I suppose backpacking on wet, rocky trails does have one advantage – I tend to not look around too much in order to keep my feet under me and the rest of me upright. Though I may miss some beautiful scenery or treetop wildlife, I do see a lot of interesting things on the ground. The lushness of moss hummocks and beds of club mosses were particularly noticeable on this trip. And there are still caterpillars out there to be found!
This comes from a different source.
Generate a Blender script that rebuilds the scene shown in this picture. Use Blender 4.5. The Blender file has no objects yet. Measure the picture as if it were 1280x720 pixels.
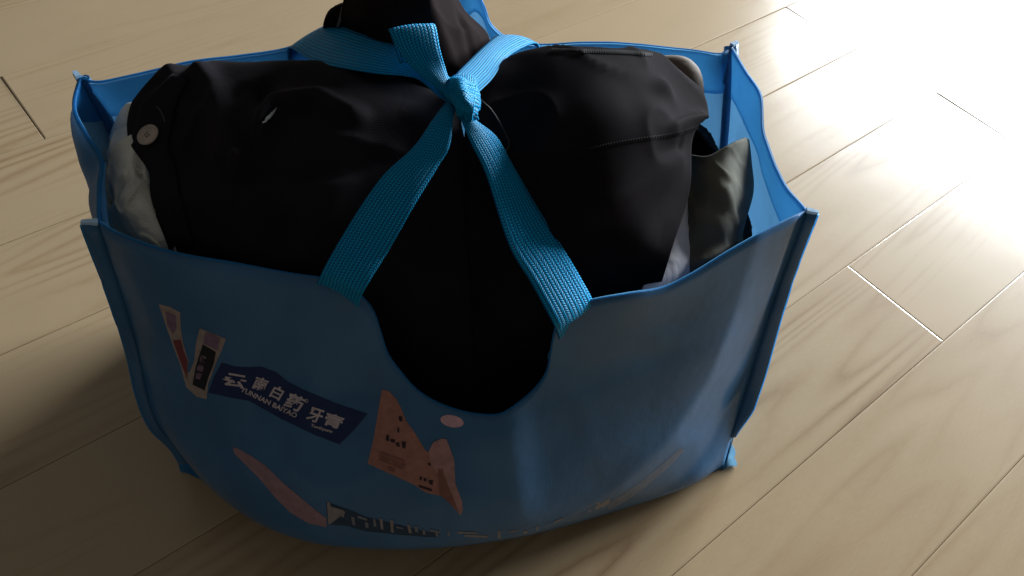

Hickory tussock moth caterpillar

Hickory tussock moth larva

Fall webworm?

A Fall webworm (I think) covered in dew

Our day 2 hike was about 7 miles, with a steady climb through the forest to the more open high country for which this region is so well known. In addition to the expansive mountain views, the other major tourist attraction in this area are the herds of wild ponies. I saw an article stating this region is “the only place on the Appalachian Trail where you can see wild ponies”. Depending on which reference you use, the ponies are believed to have been introduced in the early 1940’s by locals wanting to keep the area open, or by the Forest Service decades later for the same land management purpose. There are believed to be about 100 ponies spread out over thousands of acres of high grassy balds and forests. They live up here year-round, but are watched over and rounded up once a year by the Wilburn Ridge Pony Association. The Fall round-up serves to check the health of the herd and to auction off some of the ponies (mostly males) to keep the population under control. Park rules ask visitors to observe the ponies from a distance and to not feed them. We had to step aside a couple of times as ponies walked by on the trail.

nursing pony

A foal nursing along the trail

Grazing of cattle in the highlands has long been a part of the local way of life, and in 2012, the Forest Service allowed herds of longhorn cattle to graze alongside the wild ponies during the growing season. The cattle are removed every winter, but the ponies stay through the bitter cold months.

grass competition

This grass patch isn’t big enough for the two of us

As we approached the rocky outcrops of Wilburn Ridge, the strong winds caused us to rethink our plans for camping on the crest. So, we searched for something a little more protected in the open landscape. We ended up picking a spot of the leeward side of the ridge, partially protected by a large rock outcrop and a small grove of trees.

Wilburn Ridge

Our home for the night – not a bad view

There were a couple of campfire rings and a few relatively flat spots without too much pony poo, so we were able to set up camp, gather firewood, and relax and enjoy the spectacular views.

campsite 2

Sitting by our protected campfire looking out toward our tents

Shortly after dark, it started to rain, so we had an early end to the evening, climbing into our tents and hoping the gusty winds would subside before a tent wall collapsed under the strain. At one point during the night, I woke up to a sky full of stars. But by sunrise (well, when it got light anyway), it was a different story.

cloud camp

Inside a cloud on Wilburn Ridge

We were socked in and the view was a bit different from the sunset the night before. The wind was gently blowing as the clouds blew around us. A couple of ponies were barely visible100 feet away, and there was an eerie silence, save for the whap, whap, whap of a tent flap. It was only a couple of miles to the cars, so we grabbed a quick breakfast, packed up our wet gear, and headed out.

below the couds

Below the clouds on our way out

The trail down the ridge is rocky but we were soon below the cloud deck and could see rolling ridges of highlands stretching to the gray horizon. Though the skies had been leaden for much of the trip, we appreciated the solitude and serenity of our time in the high country and are looking forward to a return trip. In case you go, our hike took us from the Overnight Backpackers Parking Area near Massie Gap (you must register and pay at the entrance station to Grayson Highlands State Park), up the AT to the Scales Trail, then to the Pine Mountain Trail, and finally rejoining the AT back to the parking area.